Collected material:
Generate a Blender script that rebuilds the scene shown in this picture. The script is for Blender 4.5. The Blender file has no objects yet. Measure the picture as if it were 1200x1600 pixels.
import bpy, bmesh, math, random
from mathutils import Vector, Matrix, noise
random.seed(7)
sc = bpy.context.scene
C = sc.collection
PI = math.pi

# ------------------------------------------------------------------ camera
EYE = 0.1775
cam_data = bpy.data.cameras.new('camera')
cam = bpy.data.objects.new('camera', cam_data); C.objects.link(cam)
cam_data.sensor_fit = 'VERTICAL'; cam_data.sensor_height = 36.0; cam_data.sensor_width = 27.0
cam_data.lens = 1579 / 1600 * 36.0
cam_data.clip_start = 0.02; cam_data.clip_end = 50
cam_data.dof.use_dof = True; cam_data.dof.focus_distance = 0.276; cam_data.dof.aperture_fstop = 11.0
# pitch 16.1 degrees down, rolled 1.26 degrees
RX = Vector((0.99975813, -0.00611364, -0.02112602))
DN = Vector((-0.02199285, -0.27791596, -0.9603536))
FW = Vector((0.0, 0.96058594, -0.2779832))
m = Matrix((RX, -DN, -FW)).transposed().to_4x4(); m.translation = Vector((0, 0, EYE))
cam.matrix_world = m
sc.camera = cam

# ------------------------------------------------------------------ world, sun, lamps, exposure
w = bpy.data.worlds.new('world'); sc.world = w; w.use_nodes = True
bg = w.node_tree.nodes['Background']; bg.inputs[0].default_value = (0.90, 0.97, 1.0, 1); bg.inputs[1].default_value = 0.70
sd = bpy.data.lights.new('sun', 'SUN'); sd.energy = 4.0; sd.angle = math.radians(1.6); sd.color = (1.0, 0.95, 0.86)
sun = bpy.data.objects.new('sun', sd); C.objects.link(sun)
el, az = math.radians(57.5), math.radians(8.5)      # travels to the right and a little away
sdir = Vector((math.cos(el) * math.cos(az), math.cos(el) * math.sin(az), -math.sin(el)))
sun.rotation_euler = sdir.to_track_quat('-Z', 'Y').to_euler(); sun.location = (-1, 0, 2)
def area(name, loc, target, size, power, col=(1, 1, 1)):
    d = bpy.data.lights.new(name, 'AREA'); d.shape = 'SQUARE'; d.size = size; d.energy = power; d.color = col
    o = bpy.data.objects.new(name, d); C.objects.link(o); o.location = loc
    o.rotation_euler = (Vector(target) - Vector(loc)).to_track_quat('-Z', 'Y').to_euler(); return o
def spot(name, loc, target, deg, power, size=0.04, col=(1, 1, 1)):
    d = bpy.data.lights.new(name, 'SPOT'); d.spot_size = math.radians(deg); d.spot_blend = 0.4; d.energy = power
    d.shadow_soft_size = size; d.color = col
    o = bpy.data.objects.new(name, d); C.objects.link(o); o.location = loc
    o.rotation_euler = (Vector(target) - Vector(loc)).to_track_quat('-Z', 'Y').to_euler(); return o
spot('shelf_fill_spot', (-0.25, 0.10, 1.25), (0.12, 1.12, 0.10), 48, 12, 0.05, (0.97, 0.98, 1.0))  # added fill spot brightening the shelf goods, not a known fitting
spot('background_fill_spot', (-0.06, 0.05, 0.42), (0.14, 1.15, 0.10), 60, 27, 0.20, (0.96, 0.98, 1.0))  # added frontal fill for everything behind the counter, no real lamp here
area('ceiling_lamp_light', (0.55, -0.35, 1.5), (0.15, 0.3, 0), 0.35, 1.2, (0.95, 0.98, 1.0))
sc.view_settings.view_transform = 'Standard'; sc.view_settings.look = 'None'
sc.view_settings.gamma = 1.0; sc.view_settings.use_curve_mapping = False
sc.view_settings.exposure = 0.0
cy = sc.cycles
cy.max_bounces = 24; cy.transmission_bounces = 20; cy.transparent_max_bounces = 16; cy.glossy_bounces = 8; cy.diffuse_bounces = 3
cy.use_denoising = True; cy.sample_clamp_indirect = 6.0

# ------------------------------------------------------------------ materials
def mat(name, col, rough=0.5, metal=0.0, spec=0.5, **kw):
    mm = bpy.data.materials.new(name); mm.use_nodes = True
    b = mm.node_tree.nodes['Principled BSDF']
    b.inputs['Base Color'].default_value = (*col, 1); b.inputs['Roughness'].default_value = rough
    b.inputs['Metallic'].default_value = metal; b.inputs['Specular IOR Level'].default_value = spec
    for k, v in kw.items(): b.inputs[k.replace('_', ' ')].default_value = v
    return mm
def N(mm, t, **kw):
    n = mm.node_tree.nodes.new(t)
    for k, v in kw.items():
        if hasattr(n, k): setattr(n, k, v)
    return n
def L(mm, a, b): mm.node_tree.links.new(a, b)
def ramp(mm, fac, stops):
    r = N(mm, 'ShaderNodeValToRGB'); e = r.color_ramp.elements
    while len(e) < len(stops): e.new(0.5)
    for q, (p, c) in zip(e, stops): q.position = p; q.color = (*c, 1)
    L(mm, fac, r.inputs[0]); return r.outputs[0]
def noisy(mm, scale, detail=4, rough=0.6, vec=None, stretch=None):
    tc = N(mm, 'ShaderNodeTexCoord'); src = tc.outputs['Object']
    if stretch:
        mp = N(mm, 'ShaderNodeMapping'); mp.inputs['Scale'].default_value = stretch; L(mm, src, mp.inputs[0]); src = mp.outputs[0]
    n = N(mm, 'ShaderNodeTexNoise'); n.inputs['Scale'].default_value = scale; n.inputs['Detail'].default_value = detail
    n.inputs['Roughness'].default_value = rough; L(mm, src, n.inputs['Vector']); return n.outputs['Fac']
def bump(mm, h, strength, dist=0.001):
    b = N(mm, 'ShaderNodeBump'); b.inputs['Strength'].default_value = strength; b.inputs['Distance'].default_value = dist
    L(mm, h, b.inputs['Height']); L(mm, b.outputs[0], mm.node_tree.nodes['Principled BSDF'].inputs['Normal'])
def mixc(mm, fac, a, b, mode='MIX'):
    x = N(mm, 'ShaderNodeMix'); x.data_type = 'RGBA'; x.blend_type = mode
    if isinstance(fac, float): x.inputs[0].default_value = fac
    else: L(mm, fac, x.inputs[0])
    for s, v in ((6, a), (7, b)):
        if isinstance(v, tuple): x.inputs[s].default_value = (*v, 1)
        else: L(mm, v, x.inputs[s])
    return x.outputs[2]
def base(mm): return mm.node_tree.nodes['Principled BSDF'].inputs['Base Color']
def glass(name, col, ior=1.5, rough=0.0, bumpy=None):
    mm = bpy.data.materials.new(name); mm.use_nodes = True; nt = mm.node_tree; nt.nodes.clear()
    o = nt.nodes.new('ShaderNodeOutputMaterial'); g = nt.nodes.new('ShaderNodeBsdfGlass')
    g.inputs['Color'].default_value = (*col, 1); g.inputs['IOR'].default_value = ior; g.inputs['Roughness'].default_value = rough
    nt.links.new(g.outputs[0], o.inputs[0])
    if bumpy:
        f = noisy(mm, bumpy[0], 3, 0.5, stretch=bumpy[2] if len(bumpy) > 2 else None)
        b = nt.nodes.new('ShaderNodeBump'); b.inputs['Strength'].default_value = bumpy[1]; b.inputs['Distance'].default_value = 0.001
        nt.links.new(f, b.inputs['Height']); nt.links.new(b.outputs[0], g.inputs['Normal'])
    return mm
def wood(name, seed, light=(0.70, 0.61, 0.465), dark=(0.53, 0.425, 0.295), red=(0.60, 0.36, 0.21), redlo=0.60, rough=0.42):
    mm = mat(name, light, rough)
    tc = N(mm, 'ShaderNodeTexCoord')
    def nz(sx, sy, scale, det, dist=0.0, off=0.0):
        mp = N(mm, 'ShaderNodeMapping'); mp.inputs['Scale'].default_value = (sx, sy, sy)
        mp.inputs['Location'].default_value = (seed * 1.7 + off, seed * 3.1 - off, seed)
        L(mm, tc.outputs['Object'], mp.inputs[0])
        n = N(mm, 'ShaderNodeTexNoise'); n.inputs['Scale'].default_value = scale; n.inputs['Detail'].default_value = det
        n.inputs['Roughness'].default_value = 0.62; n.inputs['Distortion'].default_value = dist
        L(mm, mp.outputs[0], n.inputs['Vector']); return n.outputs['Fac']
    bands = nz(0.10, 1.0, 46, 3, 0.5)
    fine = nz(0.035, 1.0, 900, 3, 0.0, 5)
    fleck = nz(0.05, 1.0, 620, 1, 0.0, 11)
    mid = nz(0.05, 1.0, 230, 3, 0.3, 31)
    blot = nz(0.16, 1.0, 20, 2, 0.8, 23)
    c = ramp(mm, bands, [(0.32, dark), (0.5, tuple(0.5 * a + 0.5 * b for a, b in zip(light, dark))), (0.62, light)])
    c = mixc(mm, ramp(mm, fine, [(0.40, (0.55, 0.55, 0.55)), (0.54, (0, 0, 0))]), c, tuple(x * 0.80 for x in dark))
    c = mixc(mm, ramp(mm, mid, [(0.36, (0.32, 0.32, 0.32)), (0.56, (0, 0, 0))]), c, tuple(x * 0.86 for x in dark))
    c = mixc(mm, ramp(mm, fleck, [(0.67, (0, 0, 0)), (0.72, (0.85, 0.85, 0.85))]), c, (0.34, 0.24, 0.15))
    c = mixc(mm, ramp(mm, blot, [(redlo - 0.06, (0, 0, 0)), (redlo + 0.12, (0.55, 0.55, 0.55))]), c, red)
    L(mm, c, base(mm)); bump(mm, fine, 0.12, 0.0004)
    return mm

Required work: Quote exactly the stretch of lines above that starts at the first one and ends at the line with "sc.camera = cam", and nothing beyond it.

Task result:
Generate a Blender script that rebuilds the scene shown in this picture. The script is for Blender 4.5. The Blender file has no objects yet. Measure the picture as if it were 1200x1600 pixels.
import bpy, bmesh, math, random
from mathutils import Vector, Matrix, noise
random.seed(7)
sc = bpy.context.scene
C = sc.collection
PI = math.pi

# ------------------------------------------------------------------ camera
EYE = 0.1775
cam_data = bpy.data.cameras.new('camera')
cam = bpy.data.objects.new('camera', cam_data); C.objects.link(cam)
cam_data.sensor_fit = 'VERTICAL'; cam_data.sensor_height = 36.0; cam_data.sensor_width = 27.0
cam_data.lens = 1579 / 1600 * 36.0
cam_data.clip_start = 0.02; cam_data.clip_end = 50
cam_data.dof.use_dof = True; cam_data.dof.focus_distance = 0.276; cam_data.dof.aperture_fstop = 11.0
# pitch 16.1 degrees down, rolled 1.26 degrees
RX = Vector((0.99975813, -0.00611364, -0.02112602))
DN = Vector((-0.02199285, -0.27791596, -0.9603536))
FW = Vector((0.0, 0.96058594, -0.2779832))
m = Matrix((RX, -DN, -FW)).transposed().to_4x4(); m.translation = Vector((0, 0, EYE))
cam.matrix_world = m
sc.camera = cam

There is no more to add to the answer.